My name is Moksha Gren and I used to be a writer. Not a professional writer or anything, but I was able to call myself a writer with a straight face. I wrote my first short story when I was three. I dictated to my Mom a riveting tale of my Dad getting attacked my dinosaurs at work. I then drew pictures and Mom bound it and stored it away. I wrote bad sword and sorcery fantasy stories all through junior high and moved on to science fiction in high school and college. I graduated from Truman State University in Missouri with an English degree with an emphasis on creative writing. I had planned on taking some time off school then heading on to grad school.

Instead, I stopped writing.

I traveled quite a bit and had many a story-worthy adventure. But I wrote none of it down. I found a job that paid better than my original plan of becoming a college professor, and slowly, bit by bit, I stopped thinking of myself as a writer. Oh, every once in a great while I would try my hand at forcing some thought that entered my brain onto paper, but the process and result was always infuriating. Thoughts that once would have flowed joyously from my brain, through my fingers, and to the paper before me were now sluggish and cumbersome. Such aggravation seldom lured me back to try again.

But tonight I think maybe I’ll do better. Conditions are right to help me feel inspired to write. You see, my wife is downstairs teaching piano lessons for about an hour tonight. That by itself has clearly never been enough to make me write before. She teaches lessons every Monday night and I’ve always been more than content to hide upstairs and read a book, watch TV, or very occasionally practice my guitar (another hobby I should devote more time to). But what makes this Monday different from other Mondays is that Saturday was the halfway point on the gestation period for our first child. The baby is due in August and we are now closer to having a baby than we are to the days when we didn’t know we were having a baby. It’s a small threshold on the way to a major milestone, but it snaps into sharp relief the fact that this baby is coming, that I will be a father soon. And this has me thinking about my life. I find myself looking back on me through my imagined child’s eyes and thinking that a written record of my thoughts during this time would be interesting to my daughter or son someday. Maybe they’ll be interested as they enter adulthood, or maybe they won’t care until they are nearing parenthood themselves, or maybe they’ll never care.

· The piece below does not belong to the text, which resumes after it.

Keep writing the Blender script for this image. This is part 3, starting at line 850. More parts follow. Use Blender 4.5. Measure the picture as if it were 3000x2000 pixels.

But, if by imagining that my kids will some day want to read my ramblings I am able to sit down regularly to commit a thought or two into words, then it was worth it. And if by sitting down regularly to commit a thought or two to words I am inspired once again to create grand tales of fancy and crawl my way through the sludge that is my current writing skill to find a more polished level of writing on the other side…then I’ll have to start thinking of more ways to use my impending fatherhood to force me to be more productive…because the trick will clearly have proven itself unstoppable against my life’s inertia.

But that doesn’t really answer the question of why I’m blogging. I could easily just keep a journal, a private journal that isn’t posted to family and total strangers. But the idea of instant feedback intrigues me. So, I’ll throw it out into the world and see what happens. I still don’t know if I’ll send my friend and family to the sight, so I have no idea yet who will be reading this. I’ll just keep writing to my presently abstract child until some other audience presents itself. So, to whoever is reading this, feel free to share your thoughts. But for now, I’m going to go play guitar…because I’m sure Baby will want a Dad who can play and sing songs.

2 comments:

Cheeseburger Brown said...

Moksha,

My use of nicknames is designed to two ends:

1) To broadcast a piece of information about the person being described;

2) To foil Google searches.

This means that while Joe Blow is being written about in my blog, and he may even read it and *know* it's him, if he were applying for a job and his employer Googled his name they wouldn't get my tale about Joe Blow's antics.

Love,
CheeseburgerBrown

Moksha Gren said...

Cheeseburger,

Thanks for stopping by!

I think I'm floating toward the same nicknaming balance. I had thought about the Google search thing for my cast of characters. So I knew I wanted to hide their identities to some extent. I just didn't know who should know about the blog in the first place. I've settled on letting everyone know. But I have to wonder, how do Old Oak and others who are sometimes portrayed unfavorably react to your writings? I've not crossed that bridge yet, but it's heavy on my mind.

The specific aspect of your nicknaming that I was refering to as making no sense is the way your immediate family is hidden behinds nicknames...which are hyperlinked to their real identities. Maybe it's that you started out far more secretive than you are now and reveled real names only after nicknames were well established. Maybe it's just that nicknames are fun.